Das militärische Vorgehen Moskaus in der Ukraine hat sowohl in Finnland als auch in Schweden zu einer dramatischen Kehrtwende in der öffentlichen und politischen Meinung hinsichtlich eines Beitritts zur Nato geführt. Bislang arbeiten die Länder zwar mit dem Verteidigungsbündnis eng zusammen, sind aber keine Mitglieder.

Im Fall eines Beitritts würden sich die Grenzen des Bündnisses mit Russland mehr als verdoppeln. «Diese Grenzen müssten verteidigt werden», stellte Dimitri Medwedew klar und verwies auf die Verlegung von Infanterie und Luftabwehrsystemen in den Nordwesten Russlands sowie auf die Verlegung von Seestreitkräften in den finnischen Meerbusen.

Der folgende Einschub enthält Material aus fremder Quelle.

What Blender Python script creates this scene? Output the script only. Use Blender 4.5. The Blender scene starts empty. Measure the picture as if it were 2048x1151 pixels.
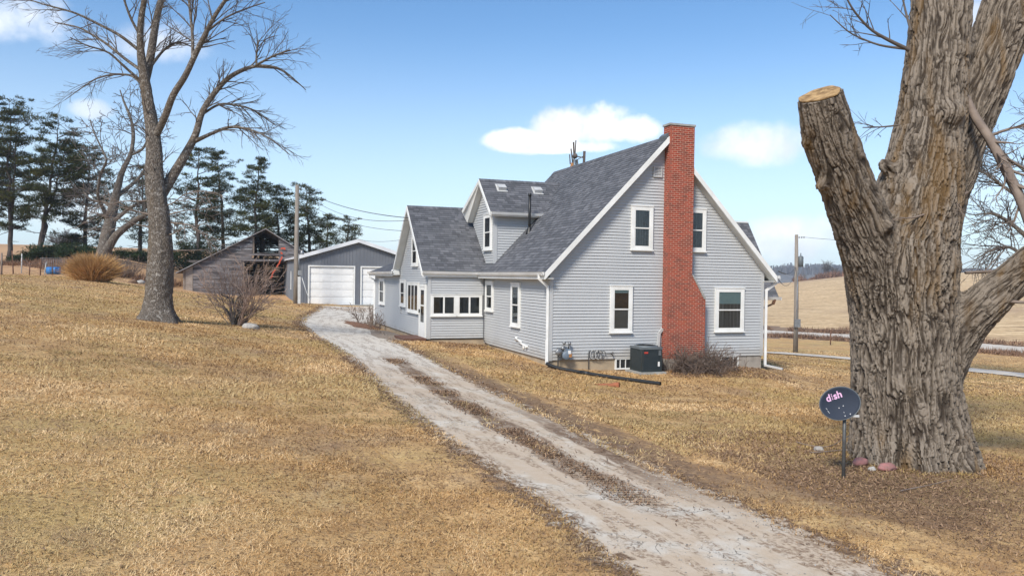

Kreml-Sprecher Dmitri Peskow bestätigte, dass «darüber schon oft gesprochen wurde» und dass Wladimir Putin angesichts des wachsenden militärischen Potenzials der Nato einen Befehl zur «Verstärkung unserer westlichen Flanke» erteilt habe.

Auf die Frage, ob diese Verstärkung auch Atomwaffen umfassen würde, sagte Peskow: «Das kann ich nicht sagen. Es wird eine ganze Liste von Massnahmen und notwendigen Schritten geben. Darüber wird der Präsident in einer separaten Sitzung sprechen.»